Bloomberg News

Chilean Peso Depreciates as Copper Falls on U.S. Fiscal Concern

November 28, 2012

Chile’s peso weakened as copper declined on concern U.S. authorities have made little progress in talks to avoid automatic tax increases and spending cuts.

The currency depreciated 0.1 percent to 481 per U.S. dollar at the close in Santiago after falling 0.5 percent. International investors in the Chilean peso forwards market cut bets against the currency to a six-month low of $6.8 billion on Nov. 26, according to central bank data published today.

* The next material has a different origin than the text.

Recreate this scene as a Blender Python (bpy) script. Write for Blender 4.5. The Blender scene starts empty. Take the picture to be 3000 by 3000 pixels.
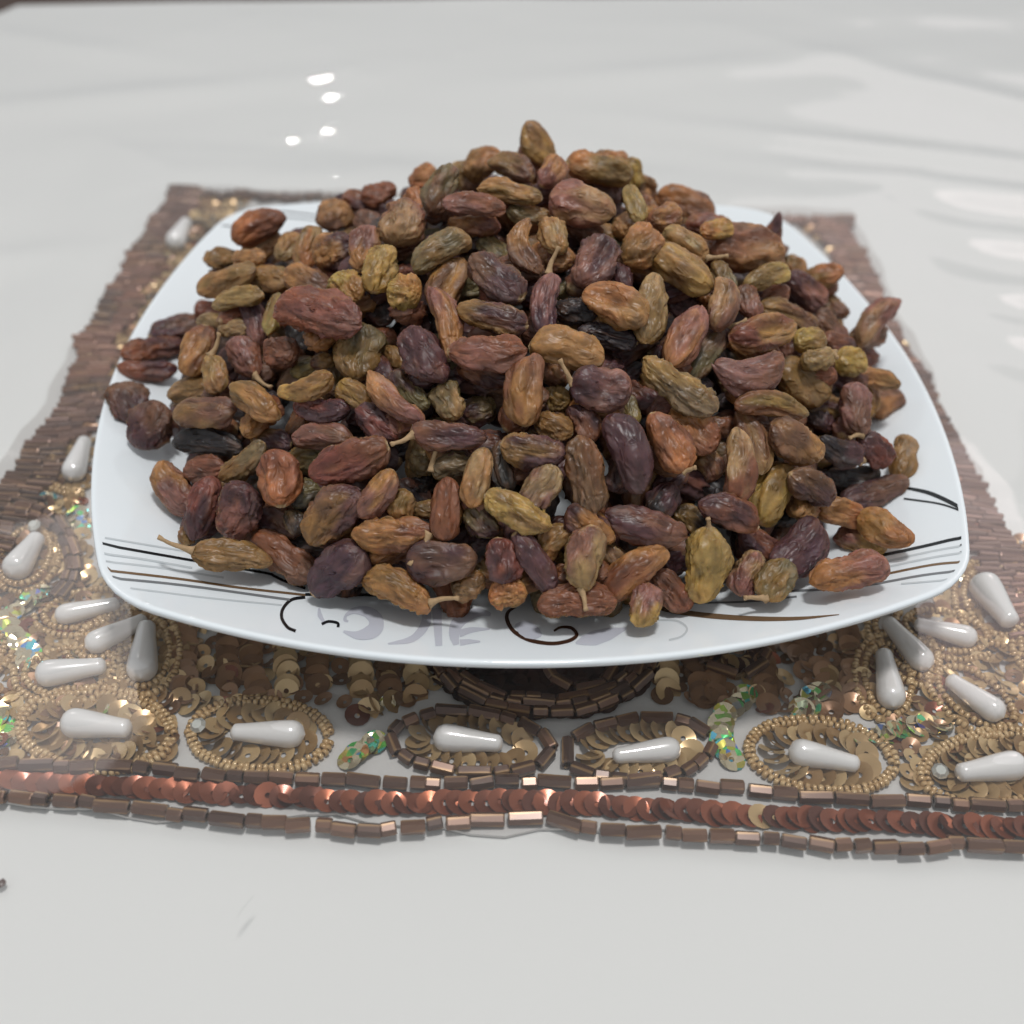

The peso and copper pared losses as U.S. President Barack Obama and Speaker of the House John Boehner fueled optimism lawmakers will be able to avert a so-called fiscal cliff. Copper for March delivery dropped 0.6 percent on the Comex in New York to $3.531 a pound after earlier falling 1.6 percent.

“The dollar has appreciated versus yesterday on external factors,” said Matias Madrid, the chief economist at Banco Penta in Santiago. “Copper’s falling because there’s uncertainty around the fiscal agreement in the U.S.”

Minutes published by the central bank today showed that bankers didn’t consider raising or lowering the 5 percent target lending rate in November. Chile’s central bank has left the rate unchanged since January, helping to support an 8 percent appreciation of the currency this year.